WRITTEN EXERCISE: Check each line of the records below and collect those holding "picture".

Stored records:
= = = = =
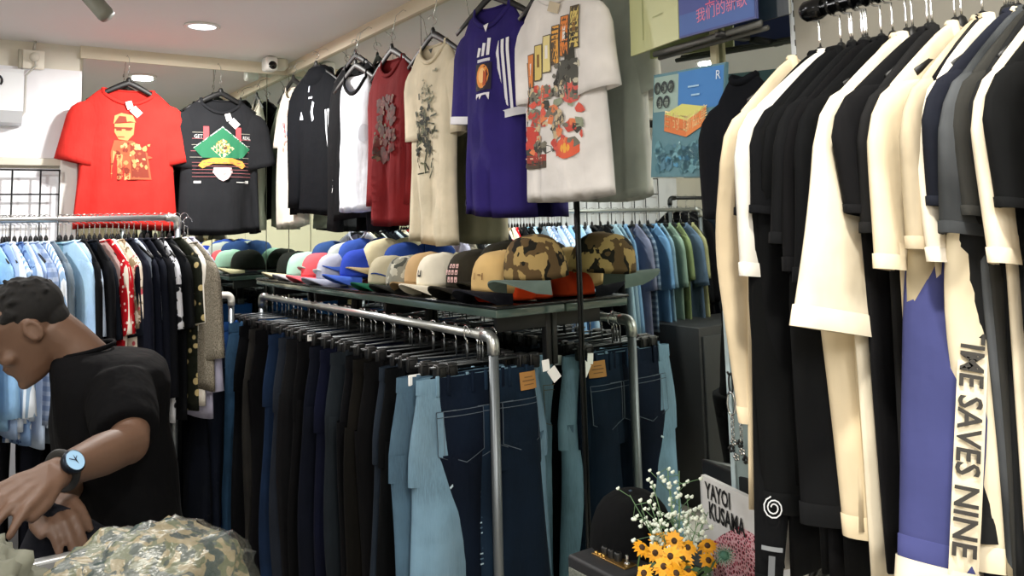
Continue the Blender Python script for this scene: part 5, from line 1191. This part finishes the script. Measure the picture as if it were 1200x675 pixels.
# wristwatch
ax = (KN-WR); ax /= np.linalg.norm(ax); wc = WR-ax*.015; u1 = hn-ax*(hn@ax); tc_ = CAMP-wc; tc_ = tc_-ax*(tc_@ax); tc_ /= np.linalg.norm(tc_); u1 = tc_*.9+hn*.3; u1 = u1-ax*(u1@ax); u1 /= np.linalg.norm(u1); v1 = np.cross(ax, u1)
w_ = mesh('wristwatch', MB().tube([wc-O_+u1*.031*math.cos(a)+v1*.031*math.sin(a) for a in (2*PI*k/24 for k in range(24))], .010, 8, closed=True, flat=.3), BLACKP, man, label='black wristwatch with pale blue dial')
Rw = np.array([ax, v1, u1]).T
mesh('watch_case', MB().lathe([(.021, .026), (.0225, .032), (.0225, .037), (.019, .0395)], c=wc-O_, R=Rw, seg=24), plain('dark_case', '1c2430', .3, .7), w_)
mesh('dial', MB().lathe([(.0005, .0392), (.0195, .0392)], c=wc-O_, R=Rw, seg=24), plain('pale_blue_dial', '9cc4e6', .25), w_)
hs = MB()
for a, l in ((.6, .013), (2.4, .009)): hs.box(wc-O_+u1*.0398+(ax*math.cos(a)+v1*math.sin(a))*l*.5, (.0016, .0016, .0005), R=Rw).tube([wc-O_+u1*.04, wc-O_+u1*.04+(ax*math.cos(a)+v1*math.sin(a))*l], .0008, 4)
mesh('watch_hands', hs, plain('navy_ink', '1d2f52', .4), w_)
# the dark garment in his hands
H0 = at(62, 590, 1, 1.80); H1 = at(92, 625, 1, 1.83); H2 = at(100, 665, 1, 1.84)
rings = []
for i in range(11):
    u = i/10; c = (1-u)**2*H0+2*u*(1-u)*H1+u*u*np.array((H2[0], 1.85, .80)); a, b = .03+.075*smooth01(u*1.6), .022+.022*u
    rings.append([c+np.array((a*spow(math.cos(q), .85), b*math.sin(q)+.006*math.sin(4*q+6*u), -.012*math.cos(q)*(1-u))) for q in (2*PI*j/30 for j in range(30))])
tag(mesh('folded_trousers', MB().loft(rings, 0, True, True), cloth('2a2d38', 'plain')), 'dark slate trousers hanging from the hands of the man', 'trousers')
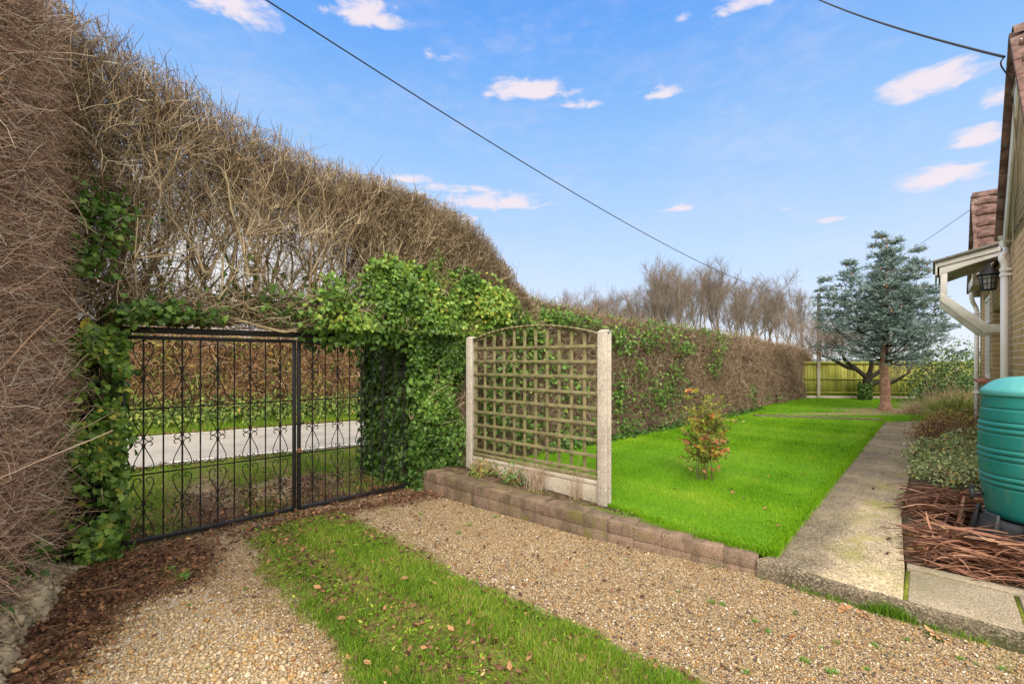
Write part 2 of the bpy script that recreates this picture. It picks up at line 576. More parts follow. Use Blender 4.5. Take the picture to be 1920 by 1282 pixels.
= = = = =
FULL ANSWER:
Continue the Blender Python script for this scene: part 5, from line 1191. This part finishes the script. Measure the picture as if it were 1200x675 pixels.
Write part 2 of the bpy script that recreates this picture. It picks up at line 576. More parts follow. Use Blender 4.5. Take the picture to be 1920 by 1282 pixels.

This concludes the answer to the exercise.